The Seahawks have reached the halfway point of their first season under coach Pete Carroll. Here are Clare Farnsworth’s selections as the best from their 4-4 start:

Best player: SS Lawyer Milloy

Best offensive player: WR Mike Williams

Best defensive player: MLB Lofa Tatupu

Best special teams player: KOR Leon Washington

Best rookie: FS Earl Thomas

Best veteran newcomer: DE Chris Clemons

Best assistant coach: Brian Schneider

Click here for the rationale – or perhaps that should be irrational thoughts – behind these selections, and more.

For that reason, as well as the career milestones he has reached this season, Milloy has been selected as the best player of the first half by Seahawks.com.

“He’s a joy to coach,” said Carroll, who first coached Milloy when both were with the New England Patriots (1997-99). “He loves the game so much. He’s so tough. And he’s adding to the fire of what we’re all about, but he’s adding to it scheme-wise, too.”

And, making it all even more impressive, Milloy will turn 37 on Sunday – when the Seahawks kickoff the second half of their 2010 season by playing the Cardinals in Arizona.

On the statistical front, Milloy continues to add to his staggering career totals.

He is second on the team with 43 tackles, giving him 1,657 for his career – which ranks fourth among active players behind the Ravens’ Ray Lewis (2,414), Redskins’ London Fletcher (1,939) and Cowboys’ Keith Brooking (1,679), all linebackers. He’s also a member of the exclusive 1,000-solo-tackles cub.

In the Week 6 win at Chicago, Milloy collected two sacks, which allowed him to become the 11th player in NFL history to have 20 sacks and 20 interceptions during his career. And the sacks came from one of those scheme wrinkles Carroll mentioned – the “Bandit” defense, were Milloy steps up and plays as a linebacker.

“He’s a better rusher than most defensive backs would be,” Carroll said. “He understands principles because he’s had so many chances over the years and he’s really aggressive by nature and very, very physical. So he can do some things.”

Or as defensive coordinator Gus Bradley put it, “When Lawyer comes (as a rusher), it’s just a different tempo.”

In the Week 2 game at Denver, Milloy reached yet another milestone by starting the 200th game of his career.

Career achievements that set Milloy’s career apart, but nothing he will allow to interfere with the 15th season of his career.

“Believe me, when I look back, I’ll be proud of my legacy here and in the NFL,” Milloy said. “I think I’m doing my part.”

But as with every other player on the team, Milloy needs to find a way to do even more if the Seahawks are to shake off their two-game losing streak and do something they haven’t been able to since 2005 – beat the Cardinals in Arizona.

The Seahawks haven’t just reached midseason at 4-4, they’re at a crossroads. They began the season following a win with a loss for four weeks. Then came two hump-clearing performances – beating a team with a winning record on the road in a 10 a.m.
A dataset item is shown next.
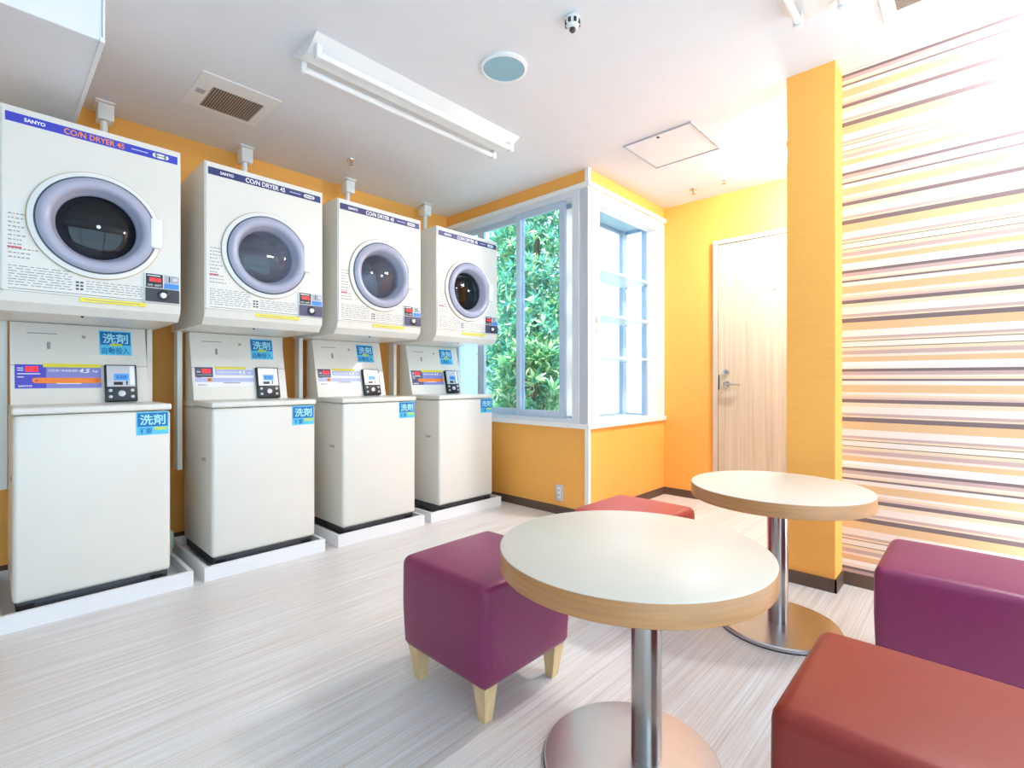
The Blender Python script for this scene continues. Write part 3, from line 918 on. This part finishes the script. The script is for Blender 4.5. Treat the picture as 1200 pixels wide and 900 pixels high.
# ------------------------------------------------------------------ tables
def table(x, y, r, off, label):
    t = thing('round_table', (x, y, 0), label, 'table', 'round pedestal tables')
    Z = UP
    bm = bmesh.new(); lathe(bm, [(.0, .5705), (r - .003, .5705), (r - .001, .569), (r - .001, .567)], Z, 96); link('tabletop', bm, M['laminate'], t, True)
    bm = bmesh.new(); lathe(bm, [(r - .03, .517), (r - .002, .517), (r, .519), (r, .566), (r - .001, .5675), (r - .03, .5675)], Z, 96); link('edge_band', bm, M['edge_wood'], t, True)
    bm = bmesh.new(); lathe(bm, [(.222, .0), (.226, .003), (.226, .014), (.222, .018), (.05, .02), (.0, .02)], Z, 96); link('base_plate', bm, M['base_steel'], t, True)
    bm = bmesh.new(); lathe(bm, [(.2265, .0), (.2275, .0), (.2275, .004), (.2265, .004)], Z, 96, True); link('base_rim', bm, M['black'], t, True)
    pm = Matrix.Translation((off[0], off[1], 0))
    bm = bmesh.new(); lathe(bm, [(.039, .02), (.039, .505), (.039, .517)], pm, 48); link('pole', bm, M['steel'], t, True)
    bm = bmesh.new(); lathe(bm, [(.1, .509), (.1, .517), (.04, .517)], pm, 32); link('mounting_plate', bm, M['black'], t, True)
    return t
rx, ry = math.sin(TH), -math.cos(TH)
table(1.159, .666, .342, (.04 * rx, .04 * ry), 'round cream-topped pedestal table in the foreground, beside the plum stool')
table(2.219, .605, .330, (0, 0), 'round cream-topped pedestal table standing in front of the orange pillar')

# ------------------------------------------------------------------ stools
def stool(x0, x1, y0, y1, m, label):
    xc, yc = (x0 + x1) / 2, (y0 + y1) / 2
    t = thing('cube_stool', (xc, yc, 0), label, 'stool', 'upholstered cube stools')
    a, b = (x1 - x0) / 2, (y1 - y0) / 2
    bm = bmesh.new()
    box(bm, -a, a, -b, b, .108, .412, .03, 5)
    # softly crowned seat, pinched lower edge
    bmesh.ops.subdivide_edges(bm, edges=[e for e in bm.edges if e.calc_length() > .2], cuts=5, use_grid_fill=True)
    for v in bm.verts:
        u = (1 - (v.co.x / a) ** 2) * (1 - (v.co.y / b) ** 2)
        if v.co.z > .40:
            v.co.z += .008 * u
        k = 1 - .025 * max(0, (.25 - v.co.z) / .15) + .006 * (1 - ((v.co.z - .26) / .15) ** 2)
        v.co.x *= k; v.co.y *= k
    body = link('seat_block', bm, m, t, True)
    # seam piping along the upright corners
    for sx in (-1, 1):
        for sy in (-1, 1):
            bm = bmesh.new()
            q = .0095
            tube(bm, [(sx * (a - q) * .978, sy * (b - q) * .978, .125), (sx * (a - q) * .995, sy * (b - q) * .995, .2), (sx * (a - q), sy * (b - q), .28), (sx * (a - q), sy * (b - q), .375), (sx * (a - q - .005), sy * (b - q - .005), .394)], .0022, 6)
            link('seam', bm, m, body, True)
            bm = bmesh.new()
            tx, ty = sx * (a - .045), sy * (b - .045)
            top = [(tx - .026, ty - .026), (tx + .026, ty - .026), (tx + .026, ty + .026), (tx - .026, ty + .026)]
            ex, ey = sx * (a - .05), sy * (b - .05)
            bot = [(ex - .015, ey - .015), (ex + .015, ey - .015), (ex + .015, ey + .015), (ex - .015, ey + .015)]
            va = [bm.verts.new((p[0], p[1], .112)) for p in top]; vb = [bm.verts.new((p[0], p[1], 0.0)) for p in bot]
            bm.faces.new(va); bm.faces.new(vb)
            for k in range(4):
                bm.faces.new((va[k], va[(k + 1) % 4], vb[(k + 1) % 4], vb[k]))
            link('leg', bm, M['leg_wood'], t)
    return t
stool(.962, 1.372, 1.012, 1.424, M['plum'], 'plum cube stool on pale wooden legs, nearest the washing machines')
stool(1.85, 2.265, .96, 1.372, M['rose'], 'dusty red cube stool mostly hidden behind the foreground table')
stool(1.925, 2.345, -.165, .25, M['plum'], 'plum cube stool by the striped wall at the right edge')
stool(.972, 1.378, -.13, .282, M['red'], 'brick red cube stool in the bottom right corner')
West Coast time start, as they did in Chicago; and the win over the Cardinals at Qwest the following week, which snapped a four-game winning streak in the series by the two-time defending division champions. But that was followed by back-to-back losses to a pair of red-hot teams – the Raiders and Giants, by a combined score of 74-10.

The Seahawks have had season-long problems running the ball, which has put too much pressure on the quarterback to make plays – and an injury-depleted line to give the passer the time he needs. A defense that once ranked second in the league against the run has yielded 239 and 197 rushing yards the past two weeks.

They have compensated with big plays – 12 of their 14 turnovers and 14 of their 21 sacks, as well as four of the six kickoff returns of 40-plus yards by Leon Washington, have come in the four victories.

Will the real Seahawks please stand up? And remain standing for the second half of the season.

The Seahawks follow this week’s game against the Cardinals with a trip to New Orleans to play the defending Super Bowl champion Saints. Then they play four of the final six games at Qwest Field, including a season-finale matchup with the Rams.

“We have a huge opportunity. I don’t lose sight of that,” Carroll said. “The cool thing is to come out on the other end and do something really good with the second half.”

The rest of the players could do worse than to follow Milloy’s lead, as the team moves into that second half of its season and he moves closer to his 37th birthday.